Libya ceasefire soothes markets
A ceasefire by Colonel Gaddafi’s forces in Libya has helped energy companies and spurred the markets on to a positive close, with the FTSE 100 closing 0.4 per cent up at 5,718.13.
Political news dominated the day as G7 governments pulled together to support Japan’s efforts to stabilise its currency the yen.
Central banks intervened to buy dollars and sell yen into the markets to prevent it strengthening further.
Japan’s benchmark Nikkei stock index rallied while the yen weakened on the efforts.
Libya also remained a defining influence with western governments including Canada and Denmark pledging fighter planes and assistance to support air strikes on Gaddafi’s forces today after the UN Security Council voted to intervene in the crisis last night.
Gaddafi’s declaration of a ceasefire helped markets though governments voiced scepticism as to whether the leader would act on it.
CMC Markets analyst Michael Hewson said the news “was given a cautious welcome by markets and now we have to see whether the deeds match the rhetoric.”

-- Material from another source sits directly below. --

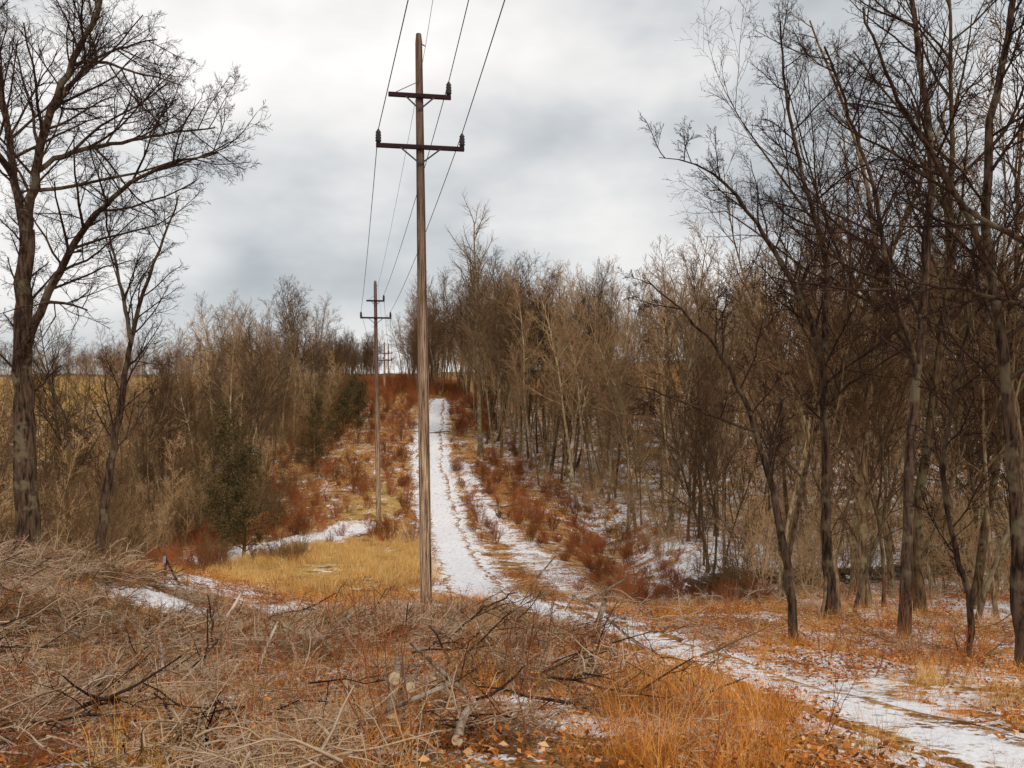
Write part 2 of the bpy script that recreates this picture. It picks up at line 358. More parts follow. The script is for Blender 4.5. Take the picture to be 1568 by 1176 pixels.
# ---------------------------------------------------------------- geometry-node scatter
def scatter(name,protos,x,y,scl,tilt=.08,real=False):
    n=len(x); rng=np.random.default_rng(n)
    z=H(x,y)
    me=bpy.data.meshes.new(name); me.vertices.add(n); me.vertices.foreach_set('co',np.stack([x,y,z],1).astype(np.float32).ravel())
    rot=np.stack([rng.normal(0,tilt,n),rng.normal(0,tilt,n),rng.uniform(0,6.28,n)],1).astype(np.float32)
    me.attributes.new('rot','FLOAT_VECTOR','POINT').data.foreach_set('vector',rot.ravel())
    me.attributes.new('scl','FLOAT','POINT').data.foreach_set('value',np.asarray(scl,np.float32))
    me.attributes.new('pid','INT','POINT').data.foreach_set('value',rng.integers(0,len(protos),n).astype(np.int32))
    o=obj(name,me)
    ng=bpy.data.node_groups.new(name,'GeometryNodeTree')
    ng.interface.new_socket('Geometry',in_out='INPUT',socket_type='NodeSocketGeometry'); ng.interface.new_socket('Geometry',in_out='OUTPUT',socket_type='NodeSocketGeometry')
    gi=ng.nodes.new('NodeGroupInput'); go=ng.nodes.new('NodeGroupOutput'); jn=ng.nodes.new('GeometryNodeJoinGeometry')
    def attr(nm,dt):
        a=ng.nodes.new('GeometryNodeInputNamedAttribute'); a.data_type=dt; a.inputs['Name'].default_value=nm
        return [s for s in a.outputs if s.enabled and s.name=='Attribute'][0]
    ra=attr('rot','FLOAT_VECTOR'); sa=attr('scl','FLOAT'); pa=attr('pid','INT')
    e=ng.nodes.new('FunctionNodeEulerToRotation'); ng.links.new(ra,e.inputs[0])
    for k,pm in enumerate(protos):
        po=obj(name+'_source_%d'%k,pm,link=False)
        oi=ng.nodes.new('GeometryNodeObjectInfo'); oi.inputs['Object'].default_value=po; oi.inputs['As Instance'].default_value=True
        ip=ng.nodes.new('GeometryNodeInstanceOnPoints')
        cmp=ng.nodes.new('FunctionNodeCompare'); cmp.data_type='INT'; cmp.operation='EQUAL'
        ii=[s for s in cmp.inputs if s.enabled and s.type=='INT']
        ng.links.new(pa,ii[0]); ii[1].default_value=k
        ng.links.new(gi.outputs[0],ip.inputs['Points']); ng.links.new(cmp.outputs[0],ip.inputs['Selection'])
        ng.links.new(oi.outputs['Geometry'],ip.inputs['Instance']); ng.links.new(e.outputs[0],ip.inputs['Rotation']); ng.links.new(sa,ip.inputs['Scale'])
        ng.links.new(ip.outputs[0],jn.inputs[0])
    last=jn.outputs[0]
    if real:
        rl=ng.nodes.new('GeometryNodeRealizeInstances'); ng.links.new(last,rl.inputs[0]); last=rl.outputs[0]
    ng.links.new(last,go.inputs[0])
    md=o.modifiers.new('scatter','NODES'); md.node_group=ng
    return o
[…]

The biggest riser was the National Grid, up 4.4 per cent to 577p after Ofgem, the regulator, published details of its new pricing structures, saying it would control the cost of renewable energy and promote new infrastructure for the electricity and gas grids.
BG owner Centrica added 3.2 per cent to end at 328.5p, while Scottish & Southern Energy finished up 2.4 per cent at 1,234p, although BG Group gave up 1.4 per cent and closed down at 1,499p.
Companies that service energy firms also benefited, with Petrofac rising 2.2 per cent. Peer Amec added 1.5 per cent, also supported by Investec Securities initiating coverage of the stock with a “buy” rating.
Hewson added that “Barclays is lower after being subpoenaed by regulators as part of a probe into Libor manipulation by a number of banks.” Barclays closed down 0.5 per cent at 282.1p.
ARM Holdings fell most, down 4.2 per cent at 511p, with traders pointing to a note from Matrix that recommended reducing holdings of the designer of chips. Analysts also said Japanese supply problems after last week’s massive earthquake there made it vulnerable.
According to Thomson Reuters data, ARM trades on more than 50 times forward earnings, compared with a sector average of around 25 times.
On the FTSE 250, fund manager Jupiter fell 6.4 per cent to 298p after reporting year-end results below market expectations despite raising operating profit 48 per cent to £77.3m.
Traders said bargain hunters would be seeking out further opportunities while the market remained oversold.
“The Sunday papers will almost certainly be sifted through thoroughly, as investors look to see beyond the headlines in the search of a bargain. This aside, the hazardous volatility looks like it will remain a feature of daily market-life for some time,” said IG Index sales trader Will Hedden.